The Sunday Telegraph, 9 October
Elfreda Pownall takes a picky pal from Paris to dine at the Square in London
Cleverness is what this restaurant is about: one gets a strong sense of a chef with perfect pitch experimenting with combinations of ingredients for his own amusement. As well as cleverness, Henri claimed to detect a sneery attitude from his waiters. Ye gods! This from someone who eats in Paris! But to me the waiters, whirling about, turning tables in seconds, seemed brisk, but distantly polite. Henri's main course, a perfectly cooked pigeon with sweet and sour cherries and a caramelised endive tatin, restored his equanimity.
"This is wonderful. In fact, perfect," he said. Mine, too, was first-rate - a slab of wild salmon on a chiffonade of spring onions and ginger with a fine, eggy ravioli filled with lobster meat, claws and all.

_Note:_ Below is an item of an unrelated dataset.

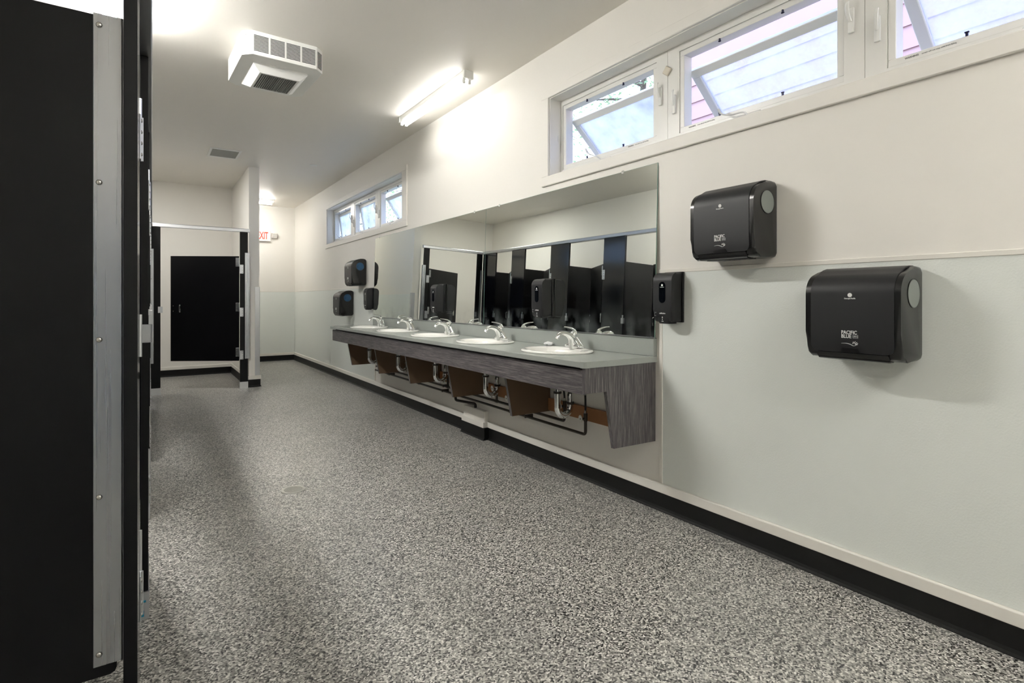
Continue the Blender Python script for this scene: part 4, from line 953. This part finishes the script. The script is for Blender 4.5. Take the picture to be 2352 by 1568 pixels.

The Sunday Times, 9 October
AA Gill ventures as far as the Abergavenny Food Festival and dines at the Bell at Skenfrith, Monmouthshire
I might have been tougher on the Bell if Anthony [Bourdain] hadn't been there, but he wisely pointed out that their winning quality was not entirely what they were doing, but what they weren't doing. They hadn't set the table with a linen cupboard of napery and a canteen of silver. They didn't have fawning butler service or the Gutenburg wine list. They left the bottles on the table and kept the restaurant relaxed and comfortable. They had resisted giving in to all that fine-dining-event insecurity that plagues country hotels. What was left was good, secret local ingredients, with just a touch too much effort, too many pastry baskets, too much fiddling and too many notes. "But," said Anthony, "it could have been tall food. And he hasn't dragged a fork through the sauce. That's not just a small mercy, it's a f***ing miracle."
The Observer, 9 October
Jay Rayner is underwhelmed by his visit to London Italian Cecconi's
The pasta, as I say, was good: silky ribbons of pappardelle with rabbit and olives; solid ravioli of duck and sage, tasting of both advertised ingredients. And hoo-bloody-rah! This is one of London's most expensive Italian restaurants (think £8 for three medium-sized ravioli). Getting pasta right isn't a cause for celebration. It's a minimum standard. I've said before that I think Italians do main courses badly, but here Cecconi's made an extra effort to underachieve. Truffled roast chicken not only didn't taste of truffle, it didn't taste much of chicken either. And it was huge, the leg worryingly plump, as if the kitchen had slaughtered Foghorn Leghorn for me. Eating it was relentless, until I gave up, bored. We felt the same way about the osso bucco. Yes, there was a rush of saffron from the risotto and the veal was tender, but the dish lacked the grace £17 should buy you. A side dish of fried zucchini were not cut thinly enough and were floury, which suggested the oil had not been hot enough.
Time Out, 12 October
Guy Dimond enjoys the food and the surroundings at China Tang in London's Dorchester hotel
China Tang is a beaut of a restaurant and bar, with no expense spared to evoke colonial Shanghai during the art deco period. I was so busy admiring the opulence of the interior I walked into a table and sent silver chopsticks crashing to the heavily carpeted floor. There are three separate and confusing menus, written in transliterated English that neither Chinese nor English speakers can make much sense of - cheung fun, the slithery tubes of rice pasta with various fillings, simply becomes "cannelloni". You should never order a dessert in a Chinese restaurant, but we did. This was a revelation. Pastry chef Neil Kua is a trained French pastry chef, and a dab hand at combining Oriental flavours with the lighter textures and sweeter tooth we tend to prefer in the West. The mangosteen meringue was a triumph. We liked lots of things about China Tang. The service was charming and hard to fault; the place looks fantastic; and the execution of the dishes is good to excellent. Only one thing grated: our wine waiter. He was over-enthusiastic about "upselling" wine and when I asked the price of his wine suggestions - how common of me! - I imagined a flicker of disdain.